The much anticipated consultation on reforming access to the employment tribunal system, 'Resolving workplace disputes', has now been published. The consultation period is open until 20 April 2011. The key proposals are to increase the qualifying period for unfair dismissal claims from one year to two years and to introduce fees for lodging Tribunal claims.

The Government states that its proposed changes to employment law are intended to 'ensure maximum flexibility while protecting fairness and providing the competitive environment required for enterprise and growth'. It seeks to encourage disputes to be resolved early before they reach the tribunal system. If a dispute does result in a tribunal claim, the Government wants to see cases moving more quickly to conclusion to keep costs down for both the parties and the taxpayer.

Increasing Qualifying Period

The most controversial of the proposals is the increased qualifying period for unfair dismissal claims from one to two years. The Government believes such a move will enable businesses to 'feel more confident about hiring people' and create 'more time for the relationship to get established and work well', but not become 'a charter for businesses to sack people unfairly'. The Government estimates that the increase will result in between 3,700-4,700 fewer unfair dismissal claims per year. This would not affect employees’ so-called ‘Day One’ rights.

Other proposals

  • Requiring 'service users' (i.e. the parties) to contribute towards the cost of running employment tribunals, and the Employment Appeal Tribunal, by paying fees;
  • Requiring all claims to be submitted, within the relevant time limits, to ACAS’ pre-claim conciliation (PCC) service before they can be lodged with a tribunal. This is to allow ACAS a period of up to one calendar month to attempt to conciliate the dispute;
  • Including information in the ET1 to ensure that claimants are able to judge the value of pursuing a claim and the likelihood of a successful outcome. This is with a view to encouraging early conciliation. Similar information is also to be made available to employers to enable them to make an informed decision about defending the claim;
  • Including a Statement or Schedule of Loss with the ET1, to help inform the employer whether to resist the claim, or to seek conciliation or settlement;
  • Introducing a rule whereby either party can make a formal settlement offer, backed by a scheme of penalties and rewards, as part of formal tribunal hearings. This is to encourage reasonable settlement offers to be made and accepted.
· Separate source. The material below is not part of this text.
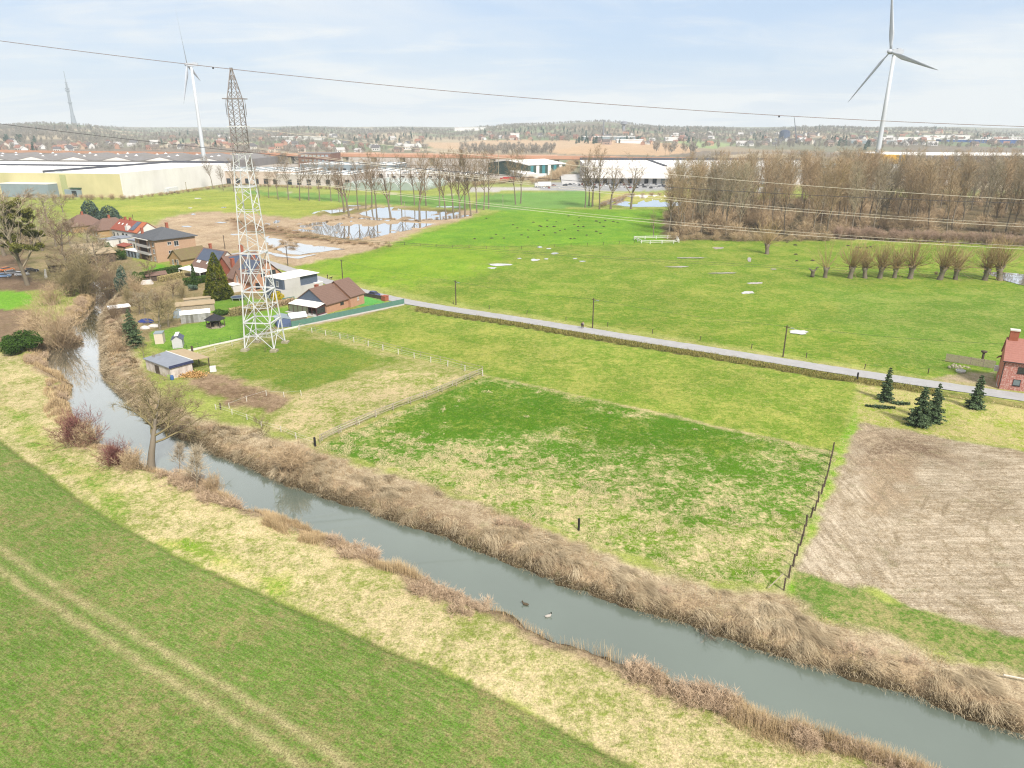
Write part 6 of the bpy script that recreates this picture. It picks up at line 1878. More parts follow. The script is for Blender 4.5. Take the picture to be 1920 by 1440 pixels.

The offer would be kept confidential from the Tribunal panel, and only revealed once the Tribunal had reached its decision and assessed compensation;
  • Introducing automatic financial penalties for employers found to have breached employment rights, on top of the ordinary compensation already payable. The penalty would generally be half the amount of the total award made to the claimant, be capped at £5,000, and be payable to the Exchequer, with a reduction of 50% if paid within 21 days;
  • Introducing measures to prevent weak claims from progressing through the system. This would involve an employment tribunal having the power to strike out a claim (or response) at any hearing, not just pre-hearing reviews, and without hearing the parties or giving them the opportunity to make representations. A procedural safeguard would be implemented to enable such a strike-out to be set aside. Employers would also be able to submit an ET3, but rather than complete it fully, suggest that insufficient information has been provided to justify the claim continuing. The employer would then ask the tribunal to either order the claimant to provide more information or to strike out the claim, which would avoid the employer having to submit a full ET3 response and therefore save time and money;
  • Doubling the maximum amount of deposit orders from £500 to £1,000, and making it possible for these to be made other than at Pre-Hearing Reviews;
  • Increasing the £10,000 cap on costs awards to £20,000, to encourage parties who pursue weak claims/responses to think carefully before initiating tribunal proceedings;
  • Taking witness statements as read, in order to shorten the length and cost to the parties of tribunal proceedings. Rather than reading the content of their witness statements out loud, witnesses would be cross-examined about their statement. Procedural safeguards would be introduced to give the tribunal discretion to vary this default rule;
  • Extending the jurisdictions where employment judges can sit alone to include unfair dismissal claims where questions of fact can be analysed within a framework of law that is relatively uncomplicated or settled. The Government are consulting on whether there may be other categories of case to which this could be extended.

 Employer’s Charter

The Government has also published the much-heralded 'Employers' Charter', which sets out in very brief terms what employers can and cannot do. The eleven actions set out in the Charter, which employers are permitted to do provided they are acting fairly and reasonably, include:

  • asking an employee to take a pay cut;
  • rejecting an employee’s request to work flexibly if there is a legitimate business reason;
  • dismissing an employee for poor performance; and
  • asking an employee about their future career plans, including retirement.

The Charter does also state that, while it is designed to assist employers recognise what they can do in general, “individual circumstances may vary and employers should act in accordance with their legal obligations”.